Detail of the thick Patridge front sight blade along with the adjustable rear sight and a full length serrated flat top. This was a feature often found on target semi autos and revolvers to reduce glare. Note the wide target hammer as well.

THE MODEL 14 IN MATCHES AND LAW ENFORCEMENT

Jack Weaver shooting his Model 14 revolver using the stance he become famous for developing.

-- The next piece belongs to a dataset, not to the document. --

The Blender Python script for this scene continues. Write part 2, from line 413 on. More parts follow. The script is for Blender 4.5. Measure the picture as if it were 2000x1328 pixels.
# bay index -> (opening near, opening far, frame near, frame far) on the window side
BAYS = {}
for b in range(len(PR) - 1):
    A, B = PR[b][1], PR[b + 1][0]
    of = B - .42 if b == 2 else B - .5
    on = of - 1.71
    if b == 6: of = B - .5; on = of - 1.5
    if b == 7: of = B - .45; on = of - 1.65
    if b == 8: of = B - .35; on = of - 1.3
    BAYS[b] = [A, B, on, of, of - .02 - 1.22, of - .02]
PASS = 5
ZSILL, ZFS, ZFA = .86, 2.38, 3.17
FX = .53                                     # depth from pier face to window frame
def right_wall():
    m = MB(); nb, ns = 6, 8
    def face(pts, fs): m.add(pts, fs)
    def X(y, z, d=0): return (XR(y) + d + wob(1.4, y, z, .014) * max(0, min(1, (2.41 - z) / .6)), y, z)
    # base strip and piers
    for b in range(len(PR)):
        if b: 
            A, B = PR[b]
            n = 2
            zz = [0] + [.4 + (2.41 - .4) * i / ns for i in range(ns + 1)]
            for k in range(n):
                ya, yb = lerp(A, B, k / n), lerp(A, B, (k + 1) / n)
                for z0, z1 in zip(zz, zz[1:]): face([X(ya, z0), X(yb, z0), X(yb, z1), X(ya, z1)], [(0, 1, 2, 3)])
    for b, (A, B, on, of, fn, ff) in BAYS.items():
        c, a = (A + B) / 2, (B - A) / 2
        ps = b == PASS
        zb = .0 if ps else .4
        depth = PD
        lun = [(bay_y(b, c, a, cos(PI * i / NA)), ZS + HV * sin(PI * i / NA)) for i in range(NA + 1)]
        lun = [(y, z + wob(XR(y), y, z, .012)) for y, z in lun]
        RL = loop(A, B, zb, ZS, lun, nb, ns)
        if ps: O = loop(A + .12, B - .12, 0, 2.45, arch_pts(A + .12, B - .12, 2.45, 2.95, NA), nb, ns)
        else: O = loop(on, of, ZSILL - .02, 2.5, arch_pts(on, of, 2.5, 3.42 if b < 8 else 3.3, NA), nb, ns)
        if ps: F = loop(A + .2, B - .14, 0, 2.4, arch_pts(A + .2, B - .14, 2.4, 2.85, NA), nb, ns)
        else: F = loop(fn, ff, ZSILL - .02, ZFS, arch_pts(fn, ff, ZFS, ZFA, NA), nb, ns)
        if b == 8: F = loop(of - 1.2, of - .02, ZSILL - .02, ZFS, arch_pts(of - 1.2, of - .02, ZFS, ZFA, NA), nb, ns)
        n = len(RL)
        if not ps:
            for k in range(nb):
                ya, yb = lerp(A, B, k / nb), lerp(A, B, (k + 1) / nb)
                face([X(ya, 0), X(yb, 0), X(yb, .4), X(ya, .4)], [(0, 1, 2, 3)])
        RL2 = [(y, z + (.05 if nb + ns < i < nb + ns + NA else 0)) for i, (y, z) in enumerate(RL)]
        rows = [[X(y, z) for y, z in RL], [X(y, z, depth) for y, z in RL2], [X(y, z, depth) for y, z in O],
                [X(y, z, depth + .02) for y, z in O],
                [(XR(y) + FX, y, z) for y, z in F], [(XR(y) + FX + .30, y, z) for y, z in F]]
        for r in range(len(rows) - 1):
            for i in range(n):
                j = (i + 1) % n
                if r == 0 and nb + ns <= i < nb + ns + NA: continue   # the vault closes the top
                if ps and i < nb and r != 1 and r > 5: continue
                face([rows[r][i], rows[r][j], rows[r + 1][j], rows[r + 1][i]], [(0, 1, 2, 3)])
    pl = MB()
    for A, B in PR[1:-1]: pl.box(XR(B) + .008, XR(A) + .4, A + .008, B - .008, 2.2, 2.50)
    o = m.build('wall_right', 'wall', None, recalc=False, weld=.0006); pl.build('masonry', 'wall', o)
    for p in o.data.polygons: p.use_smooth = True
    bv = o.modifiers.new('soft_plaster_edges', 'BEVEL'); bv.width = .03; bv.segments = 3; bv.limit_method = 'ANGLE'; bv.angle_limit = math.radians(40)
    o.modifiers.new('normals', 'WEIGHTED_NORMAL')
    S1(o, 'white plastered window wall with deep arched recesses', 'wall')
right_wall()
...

The Model 14 was nearly perfect for bullseye and PPC (Police Pistol Combat Competition) out of the box. Prior to the popularity of action pistol sports like IPSC or IDPA, old school serious shooters participated in these types of shooting events. Accuracy in either of these disciplines was paramount, and matches were often determined by the number of “X-ring” tie breaker hits. Naturally it follows that these older games would require more accuracy. As most revolvers held only six cartridges it was important both in sport and combat that all six rounds had to count. Famous pistol shooter, Jack Weaver (inventor of the Weaver stance) used to shoot with a Model 14. His skill level was such that he had no problem competing against shooters with single action 1911s.

Like these archaic handgun games, police shooting tactics then placed a heavier focus on accuracy and standards were more stringent then than they are today. According to Darryl Bolke of HiTS, shooting scores and critical accuracy were held in extremely high regard by police culture of the era, and many departments and agencies already had decades using six inch barreled target revolvers as duty weapons. It comes with no surprise that the Model 14 revolver was an approved pistol that was extensively used by the Los Angeles Police Department during this time period. Officers were originally issued the perennial 158gr LRN standard .38 Special loads. Typically officers carried a fully loaded cylinder and 12 additional cartridges in some drop pouches with the addition of perhaps a back up snub nosed revolver as well. That is a total of 18-23 rounds on board. Every shot had to count. Revolvers like the Model 14 were carried in very old school break open clamshell holsters. These archaic holsters split open from the front in order to make it easier to draw a revolver with a  [relatively long] barrel efficiently.

A Model 14 Revolver at the LAPD Museum in Los Angeles, California. The gun sits on an opened clamshell holster along with the period Sam Browne rig. An Ithaca Model 37 shotgun barrel is also in view.

The Smith and Wesson Model 14 was also prominently featured in the popular LAPD TV show, Adam-12 during its first few seasons until the LAPD started transitioning from the Model 14 to the Smith and Wesson Model 15 revolver during the early 1970s. (The TV switched accordingly to remain consistent with this detail as well). In the 1988 film Colors Sean Penn’s character officer Danny McGavin notably carries a Model 14 as his main duty sidearm as well. 

Screen grab from Adam-12. Officer Malloy is unloading his Smith and Wesson Model 14 revolver. The old school drop pouches that held 12 additional loose cartridges are visible in this photo in addition to the customized Fuzzy Farrant stocks on the revolver. image credit: IMFDB.org

THE MODEL 14 LEGACY

The Smith and Wesson Model 14 revolver became relevant in American gun culture during what was arguably the zenith or the golden age of the double action revolver. Offering police officers and competitors everything they needed out of the box to shoot well, it was also revered as such. Though the sun has set on the service revolver as a primary duty weapon, firearms such as the Smith and Wesson Model 14 continue to bring some utility, pleasure and appreciation for the old ways to modern shooters. Whether it is Smith and Wesson or Colt or any other revolver manufacturer who has been present for generations, often times people remark something along the lines of “they don’t make them like they used to.” This is undoubtedly true, especially for products that have been around for over a century. The Model 14 is a product of an era when gunsmiths worked over and fitted normal factory guns before being shipped out—something that is now economically unfeasible due to the time, money, and skill required to do so. Manufacturing techniques have evolved, in many ways for the better, but these old guns will always retain that “soul.” To understand where one currently is and where they are heading in the future, one must not forget what came before them.